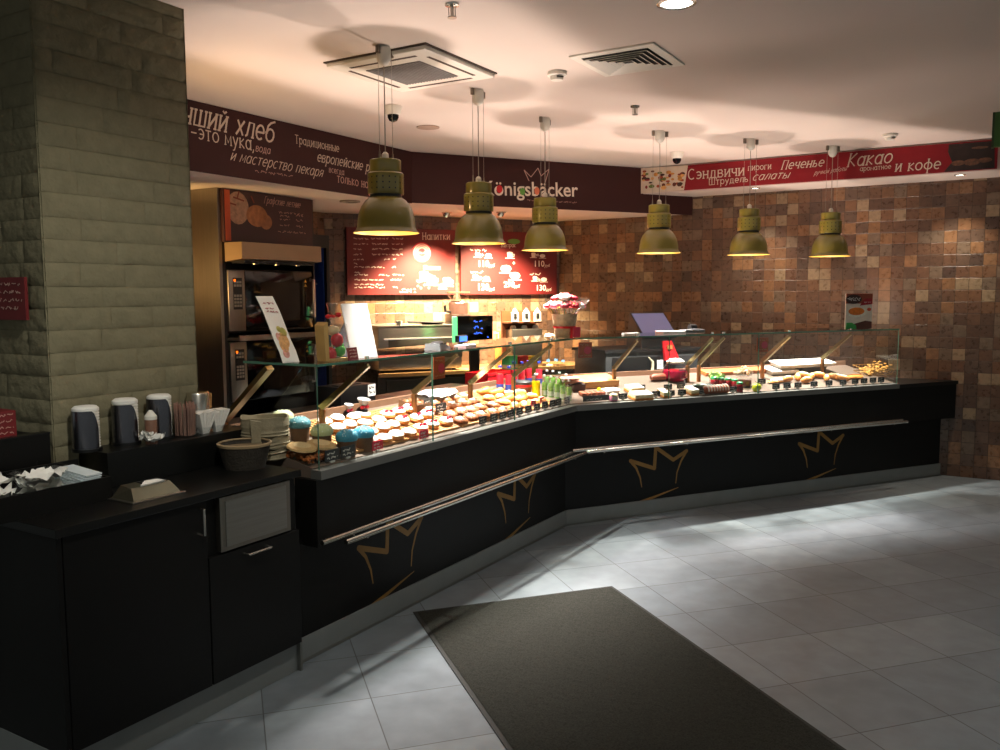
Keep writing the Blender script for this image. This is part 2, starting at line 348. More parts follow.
def stroke(mb, pts, w, y, th=.001):
    """a flat brush stroke on a vertical sheet facing -y; pts are (x, z), w one width or one per point"""
    ww = w if isinstance(w, (list, tuple)) else [w]*len(pts)
    L, Rr = [], []
    for i, p in enumerate(pts):
        a = pts[max(i-1, 0)]; b = pts[min(i+1, len(pts)-1)]; dx, dz = b[0]-a[0], b[1]-a[1]; n = hypot(dx, dz) or 1
        L.append((p[0]-dz/n*ww[i]/2, p[1]+dx/n*ww[i]/2)); Rr.append((p[0]+dz/n*ww[i]/2, p[1]-dx/n*ww[i]/2))
    for i in range(len(pts)-1):
        q = [L[i], L[i+1], Rr[i+1], Rr[i]]
        mb.hexa([Vector((a, y, b)) for a, b in q], [Vector((a, y-th, b)) for a, b in q])
def disc(mb, cx, cz, rx, rz, y, n=20, th=.001):
    pts = [(cx+rx*cos(2*pi*k/n), cz+rz*sin(2*pi*k/n)) for k in range(n)]
    vs = [Vector((a, y, b)) for a, b in pts]+[Vector((a, y-th, b)) for a, b in pts]
    mb._add(vs, [tuple(range(n)), tuple(range(n, 2*n))[::-1]]+[(i, (i+1) % n, n+(i+1) % n, n+i) for i in range(n)])
def scribble(mb, x0, z0, x1, h, y, seed=0, w=.004):
    """a line of small writing too blurred to read"""
    r = random.Random(seed); x = x0
    while x < x1-h*.3:
        L = r.uniform(1.2, 3.2)*h; e = min(x+L, x1); pts = []; t = x
        while t < e: pts.append((t, z0+r.uniform(.0, .9)*h)); t += h*.32
        if len(pts) > 1: stroke(mb, pts, w, y)
        x = e+h*.6
def sheet_poly(mb, pts, y, th=.001):
    n = len(pts); vs = [Vector((a, y, b)) for a, b in pts]+[Vector((a, y-th, b)) for a, b in pts]
    mb._add(vs, [tuple(range(n)), tuple(range(n, 2*n))[::-1]]+[(i, (i+1) % n, n+(i+1) % n, n+i) for i in range(n)])

# ------------------------------------------------------------------ room shell
o = struct('floor', MB().box(-9, 9, -9.5, 9, -.05, 0), FLOOR_T, hit(686, 613, Vector((0, 0, 0)), Vector((0, 0, 1))), radians(17.67))
struct('ceiling', MB().box(-6, 7.5, -3.5, 12, 2.9, 3.0), CEIL)
BW, LW, MB_D, LB_D, RB_D = 3.235, 3.20, 1.972, 1.892, .5417          # depths of the walls and sign bands
kL = FA.l(FB.w(0, BW)); # helper
def meet(f, d, g, e):     # x in frame f where its line at depth d meets frame g's line at depth e
    p = f.w(0, d); n = g.y; return ((g.w(0, e)-p).dot(n))/f.x.dot(n)
xb0, xb1 = meet(FB, BW, FA, LW), meet(FB, BW, FR, 0)
struct('wall_back', MB().box(xb0-.15, xb1+.1, 0, .15, 0, 2.9), WALL_T, FB.w(0, BW), FB.a)
xa1 = meet(FA, LW, FB, BW)
struct('wall_left', MB().box(-5.0, xa1, 0, .15, 0, 2.9), WALL_T, FA.w(0, LW), FA.a)
xr0 = meet(FR, 0, FB, BW)
struct('wall_right', MB().box(xr0, 3.2, 0, .15, 0, 2.9), WALL_T, FR.w(0, 0), FR.a)
# dropped soffits behind the sign bands
xm1 = meet(FB, MB_D, FR, 0); xm0 = meet(FB, MB_D, FA, LB_D)
P = [FB.w(xm0, MB_D+.03), FB.w(xm1, MB_D+.03), FB.w(xb1, BW), FB.w(xb0, BW)]
struct('trim_1', MB().prism([(p.x, p.y) for p in P], 2.47, 2.899), CEIL, label='dropped white soffit over the staff aisle behind the dark band')
P = [FA.w(-5, LB_D+.03), FA.w(meet(FA, LB_D+.03, FB, MB_D+.03), LB_D+.03), FB.w(xb0, BW), FA.w(-5, LW)]
struct('trim_2', MB().prism([(p.x, p.y) for p in P], 2.47, 2.899), CEIL, label='dropped white soffit over the ovens behind the dark band')
xq = meet(FR, -RB_D+.02, FB, MB_D)
P = [FR.w(xq, -RB_D+.02), FR.w(3.1, -RB_D+.02), FR.w(3.1, 0), FB.w(xm1, MB_D)]
struct('trim_3', MB().prism([(p.x, p.y) for p in P], 2.645, 2.899), CEIL, label='dropped white soffit along the tiled right wall')

# rough stone column: staggered split-face blocks
def stone_face(mb, x0, x1, org, ax, nrm, seed):
    r = random.Random(seed); z = 0.0; row = 0
    while z < 2.9:
        h = r.uniform(.080, .096); h = min(h, 2.9-z)
        x = x0; first = True
        while x < x1-1e-4:
            L = r.uniform(.16, .46) if not first else r.uniform(.08, .40); first = False
            if x1-x-L < .09: L = x1-x
            nx, nz = max(3, int(L/.022)), 5; base = r.uniform(-.002, .002); vs = []
            ph = [r.uniform(0, 6) for _ in range(6)]
            for j in range(nz+1):
                for i in range(nx+1):
                    u, v = i/nx, j/nz; e = min(u*L, (1-u)*L, v*h, (1-v)*h)
                    q = base+.0022*sin(ph[0]+u*L*38)*sin(ph[1]+v*h*50)+.0016*sin(ph[2]+u*L*77+v*h*60)+r.uniform(-.0016, .0016)
                    if e < 1e-6: q = -.006
                    g = .0009
                    vs.append(org+ax*(x+g+(L-2*g)*u)+Vector((0, 0, z+g*.8+(h-1.6*g)*v))+nrm*q)
            mb._add(vs, [(j*(nx+1)+i, j*(nx+1)+i+1, (j+1)*(nx+1)+i+1, (j+1)*(nx+1)+i) for j in range(nz) for i in range(nx)])
            x += L
        z += h; row += 1
STONE = mat('split_face_stone', (126, 120, 97), .9, var=.10, scale=14, bump=.6, bscale=38, spec=.1)
CF, CX0, CX1, CD = .476, -3.482, -2.785, .70                           # the column in frame A
mb = MB(); o0 = Vector((0, 0, 0))
stone_face(mb, 0, CX1-CX0, Vector((0, 0, 0)), Vector((1, 0, 0)), Vector((0, -1, 0)), 3)
stone_face(mb, 0, CD, Vector((0, CD, 0)), Vector((0, -1, 0)), Vector((-1, 0, 0)), 4)
stone_face(mb, 0, CD, Vector((CX1-CX0, 0, 0)), Vector((0, 1, 0)), Vector((1, 0, 0)), 5)
mb.box(.009, CX1-CX0-.009, .009, CD, 0, 2.899)
struct('wall_column', mb, STONE, FA.w(CX0, CF), FA.a, 50, label='cream column of rough split-face stone blocks behind the cup ledge')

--

**Your task:** Take the listing and print it again exactly, but without any pictures.

**Response to the exercise:**
Keep writing the Blender script for this image. This is part 2, starting at line 348. More parts follow.
def stroke(mb, pts, w, y, th=.001):
    """a flat brush stroke on a vertical sheet facing -y; pts are (x, z), w one width or one per point"""
    ww = w if isinstance(w, (list, tuple)) else [w]*len(pts)
    L, Rr = [], []
    for i, p in enumerate(pts):
        a = pts[max(i-1, 0)]; b = pts[min(i+1, len(pts)-1)]; dx, dz = b[0]-a[0], b[1]-a[1]; n = hypot(dx, dz) or 1
        L.append((p[0]-dz/n*ww[i]/2, p[1]+dx/n*ww[i]/2)); Rr.append((p[0]+dz/n*ww[i]/2, p[1]-dx/n*ww[i]/2))
    for i in range(len(pts)-1):
        q = [L[i], L[i+1], Rr[i+1], Rr[i]]
        mb.hexa([Vector((a, y, b)) for a, b in q], [Vector((a, y-th, b)) for a, b in q])
def disc(mb, cx, cz, rx, rz, y, n=20, th=.001):
    pts = [(cx+rx*cos(2*pi*k/n), cz+rz*sin(2*pi*k/n)) for k in range(n)]
    vs = [Vector((a, y, b)) for a, b in pts]+[Vector((a, y-th, b)) for a, b in pts]
    mb._add(vs, [tuple(range(n)), tuple(range(n, 2*n))[::-1]]+[(i, (i+1) % n, n+(i+1) % n, n+i) for i in range(n)])
def scribble(mb, x0, z0, x1, h, y, seed=0, w=.004):
    """a line of small writing too blurred to read"""
    r = random.Random(seed); x = x0
    while x < x1-h*.3:
        L = r.uniform(1.2, 3.2)*h; e = min(x+L, x1); pts = []; t = x
        while t < e: pts.append((t, z0+r.uniform(.0, .9)*h)); t += h*.32
        if len(pts) > 1: stroke(mb, pts, w, y)
        x = e+h*.6
def sheet_poly(mb, pts, y, th=.001):
    n = len(pts); vs = [Vector((a, y, b)) for a, b in pts]+[Vector((a, y-th, b)) for a, b in pts]
    mb._add(vs, [tuple(range(n)), tuple(range(n, 2*n))[::-1]]+[(i, (i+1) % n, n+(i+1) % n, n+i) for i in range(n)])

# ------------------------------------------------------------------ room shell
o = struct('floor', MB().box(-9, 9, -9.5, 9, -.05, 0), FLOOR_T, hit(686, 613, Vector((0, 0, 0)), Vector((0, 0, 1))), radians(17.67))
struct('ceiling', MB().box(-6, 7.5, -3.5, 12, 2.9, 3.0), CEIL)
BW, LW, MB_D, LB_D, RB_D = 3.235, 3.20, 1.972, 1.892, .5417          # depths of the walls and sign bands
kL = FA.l(FB.w(0, BW)); # helper
def meet(f, d, g, e):     # x in frame f where its line at depth d meets frame g's line at depth e
    p = f.w(0, d); n = g.y; return ((g.w(0, e)-p).dot(n))/f.x.dot(n)
xb0, xb1 = meet(FB, BW, FA, LW), meet(FB, BW, FR, 0)
struct('wall_back', MB().box(xb0-.15, xb1+.1, 0, .15, 0, 2.9), WALL_T, FB.w(0, BW), FB.a)
xa1 = meet(FA, LW, FB, BW)
struct('wall_left', MB().box(-5.0, xa1, 0, .15, 0, 2.9), WALL_T, FA.w(0, LW), FA.a)
xr0 = meet(FR, 0, FB, BW)
struct('wall_right', MB().box(xr0, 3.2, 0, .15, 0, 2.9), WALL_T, FR.w(0, 0), FR.a)
# dropped soffits behind the sign bands
xm1 = meet(FB, MB_D, FR, 0); xm0 = meet(FB, MB_D, FA, LB_D)
P = [FB.w(xm0, MB_D+.03), FB.w(xm1, MB_D+.03), FB.w(xb1, BW), FB.w(xb0, BW)]
struct('trim_1', MB().prism([(p.x, p.y) for p in P], 2.47, 2.899), CEIL, label='dropped white soffit over the staff aisle behind the dark band')
P = [FA.w(-5, LB_D+.03), FA.w(meet(FA, LB_D+.03, FB, MB_D+.03), LB_D+.03), FB.w(xb0, BW), FA.w(-5, LW)]
struct('trim_2', MB().prism([(p.x, p.y) for p in P], 2.47, 2.899), CEIL, label='dropped white soffit over the ovens behind the dark band')
xq = meet(FR, -RB_D+.02, FB, MB_D)
P = [FR.w(xq, -RB_D+.02), FR.w(3.1, -RB_D+.02), FR.w(3.1, 0), FB.w(xm1, MB_D)]
struct('trim_3', MB().prism([(p.x, p.y) for p in P], 2.645, 2.899), CEIL, label='dropped white soffit along the tiled right wall')

# rough stone column: staggered split-face blocks
def stone_face(mb, x0, x1, org, ax, nrm, seed):
    r = random.Random(seed); z = 0.0; row = 0
    while z < 2.9:
        h = r.uniform(.080, .096); h = min(h, 2.9-z)
        x = x0; first = True
        while x < x1-1e-4:
            L = r.uniform(.16, .46) if not first else r.uniform(.08, .40); first = False
            if x1-x-L < .09: L = x1-x
            nx, nz = max(3, int(L/.022)), 5; base = r.uniform(-.002, .002); vs = []
            ph = [r.uniform(0, 6) for _ in range(6)]
            for j in range(nz+1):
                for i in range(nx+1):
                    u, v = i/nx, j/nz; e = min(u*L, (1-u)*L, v*h, (1-v)*h)
                    q = base+.0022*sin(ph[0]+u*L*38)*sin(ph[1]+v*h*50)+.0016*sin(ph[2]+u*L*77+v*h*60)+r.uniform(-.0016, .0016)
                    if e < 1e-6: q = -.006
                    g = .0009
                    vs.append(org+ax*(x+g+(L-2*g)*u)+Vector((0, 0, z+g*.8+(h-1.6*g)*v))+nrm*q)
            mb._add(vs, [(j*(nx+1)+i, j*(nx+1)+i+1, (j+1)*(nx+1)+i+1, (j+1)*(nx+1)+i) for j in range(nz) for i in range(nx)])
            x += L
        z += h; row += 1
STONE = mat('split_face_stone', (126, 120, 97), .9, var=.10, scale=14, bump=.6, bscale=38, spec=.1)
CF, CX0, CX1, CD = .476, -3.482, -2.785, .70                           # the column in frame A
mb = MB(); o0 = Vector((0, 0, 0))
stone_face(mb, 0, CX1-CX0, Vector((0, 0, 0)), Vector((1, 0, 0)), Vector((0, -1, 0)), 3)
stone_face(mb, 0, CD, Vector((0, CD, 0)), Vector((0, -1, 0)), Vector((-1, 0, 0)), 4)
stone_face(mb, 0, CD, Vector((CX1-CX0, 0, 0)), Vector((0, 1, 0)), Vector((1, 0, 0)), 5)
mb.box(.009, CX1-CX0-.009, .009, CD, 0, 2.899)
struct('wall_column', mb, STONE, FA.w(CX0, CF), FA.a, 50, label='cream column of rough split-face stone blocks behind the cup ledge')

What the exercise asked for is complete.